Bruno Desthuilliers wrote:
Ethan Furman a écrit :

The problem I have with properties is my typing. I'll end up assigning to an attribute, but get the spelling slightly wrong (capitalized, or missing an underscore -- non-obvious things when bug-hunting), so now I have an extra attribute which of course has zero effect on what I'm trying to do and I start getting wierd results like viewing deleted records when I *know* I set useDeleted = False... 30 minutes later I notice it was /supposed/ to be use_deleted. *sigh*

So -- to keep myself out of trouble -- I have started coding such things as, for example:

result = table.use_deleted()       # returns True or False
table.use_deleted(False)           # skip deleted records

instead of

result = table.use_deleted
table.use_deleted = False

My question:  is this [ severely | mildly | not at all ] un-pythonic?

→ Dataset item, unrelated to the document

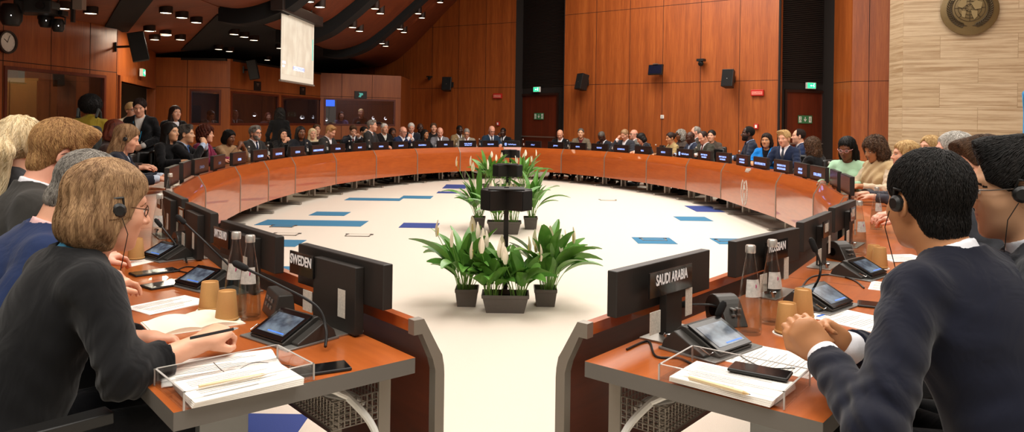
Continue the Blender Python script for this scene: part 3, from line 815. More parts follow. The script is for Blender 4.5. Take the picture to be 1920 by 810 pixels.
def conf_unit(px, py, face, lab, neck=None, sc=1.0):
    # screen faces local +y; wedge with a tilted touch screen and side wings
    c = on(px, py, DZ)
    e = empty('conference_unit', (c.x, c.y, DZ), face - R(90), lab, 'conference unit', 'touch screen conference units on the desks')
    e.scale = (sc, sc, sc)
    b = MB(); Mx = Matrix(((0, 0, 1, 0), (1, 0, 0, 0), (0, 1, 0, 0), (0, 0, 0, 1)))   # prism of (y,z) along x
    b.prism([(.085, .004), (.09, .014), (-.025, .07), (-.04, .072), (-.085, .03), (-.09, .004)], -.085, .085, Mx)
    b.prism([(.06, .004), (.06, .014), (-.04, .062), (-.075, .03), (-.085, .004)], -.12, -.085, Mx)
    b.prism([(.06, .004), (.06, .014), (-.04, .062), (-.075, .03), (-.085, .004)], .085, .12, Mx)
    b.build('body', M['unit'], e, bevel=.003)
    w = MB(); w.prism([(.1, 0), (.1, .006), (-.09, .008), (-.09, 0)], -.125, .125, Mx); w.build('foot_shell', M['unitlight'], e, bevel=.002)
    al = math.atan2(.056, .115)
    Mt = T(0, .032, .0435) @ RX(-al)
    s = MB(); s.bx((-.082, -.062, .002), (.082, .062, .007), Mt); sb = s.build('bezel', M['bezel'], e, bevel=.002)
    s = MB(); s.bx((-.066, -.042, .0071), (.066, .045, .0078), Mt); s.build('touch_screen', M['lcd'], e)
    s = MB(); s.bx((-.06, .035, .0079), (.02, .04, .0082), Mt); s.build('status_bar', plain('blue bar', '#3f6fd0', .4, emit='#3f6fd0', estr=.5), e)
    k = MB()
    for sx in (1,):
        k.tube([(sx * .085, .07, .02), (sx * .11, .072, .018), (sx * .112, .045, .03), (sx * .088, .045, .03)], .002, 6)
    k.build('clip', M['chrome'], e)
    if neck: world_neck(e, neck)
    return e
def cup(px, py, lab, sc=1.0):
    c = on(px, py, DZ)
    e = empty('paper_cup', (c.x, c.y, DZ), 0, lab, 'paper cup', 'kraft paper cups standing upside down')
    e.scale = (sc,) * 3
    b = MB(); b.lathe([(.037, .004), (.0375, .008), (.0285, .098), (.0275, .1), (.026, .098), (.025, .094), (0, .094)], 28); b.build('cup', M['kraft'], e)
    r = MB(); r.lathe([(.037, .004), (.0395, .005), (.0395, .009), (.037, .011)], 28, cap=False); r.build('rim', M['kraft'], e)
    cs = MB(); cs.lathe([(.045, 0), (.045, .003), (0, .003)], 28); tag(cs.build('coaster', M['paper'], None, (c.x, c.y, DZ)), 'paper coaster under the ' + lab.replace('kraft paper ', ''), 'coaster', 'paper coasters')
    e.location.z += .003
    return e
M['water'] = glassmat('bottle glass', (.96, .98, .98, 1), .0, 1.5, .93)
def bottle_mesh(hh=.285):
    b = MB(); k = hh / .285
    b.lathe([(0, .004), (.036, .002), (.0385, .01), (.0385, .03), (.037, .08), (.033, .13), (.024, .19), (.0165, .235), (.014, .25), (.014, .268)], 28, Matrix.Scale(k, 4))
    return b
def bottle(px, py, lab, hh=.285, base=True, z=DZ):
    c = on(px, py, z)
    e = empty('water_bottle', (c.x, c.y, z), 0, lab, 'water bottle', 'clear glass water bottles')
    bottle_mesh(hh).build('glass_body', M['water'], e)
    k = hh / .285
    w = MB(); w.lathe([(0, .012), (.034, .012), (.0355, .03), (.034, .08), (.03, .13), (.0, .13)], 24, Matrix.Scale(k, 4)); w.build('water', glassmat('water', (.93, .96, .96, 1), 0, 1.33, .95), e)
    c_ = MB(); c_.lathe([(.0155, .262), (.0162, .264), (.0162, .284), (.014, .287), (0, .287)], 20, Matrix.Scale(k, 4)); c_.build('cap', plain('pale metal cap', '#c9c5bd', .3, .6), e)
    cap_ = bpy.data.objects[e.name]
    l = MB()
    vs, fs = [], []
    for j, (z_, r_) in enumerate([(.125, .0345), (.15, .0315), (.18, .0268)]):
        for i_ in range(9):
            t = R(-130 + i_ * 12); vs.append((r_ * k * math.cos(t), r_ * k * math.sin(t), z_ * k))
    for j in range(2):
        for i_ in range(8): a = j * 9 + i_; fs.append((a, a + 1, a + 10, a + 9))
    l.smooth = True; l.add(vs, fs); l.build('label', plain('silver printed label', '#b9b4ad', .4, noise=.5, nscale=90), e)
    d = MB(); d.lathe([(0, .0), (.009, 0)], 14, T(.004, -.0285 * k, .16 * k) @ RX(R(80))); d.build('pink_dot', plain('pink label print', '#c83a78', .5), e)
    cap_['label'] = lab
    return e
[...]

Definitly and totally unpythonic. The first solution to your problem is to stick to standard naming conventions. If this is not enough, Chris pointed you to really useful tools. Also, you can override __setattr__ to catch such errors - at least during the coding/debug phase.

Good tools to know about, and a consistent naming pattern also makes life easier (which I have since done ;).

Let's head towards murkier waters (at least murkier to me -- hopefully they can be easily clarified): some of the attributes are read-only, such as record count; others are not directly exposed, but still settable, such as table version; and still others require a small amount of processing... at which point do I switch from simple attribute access to method access?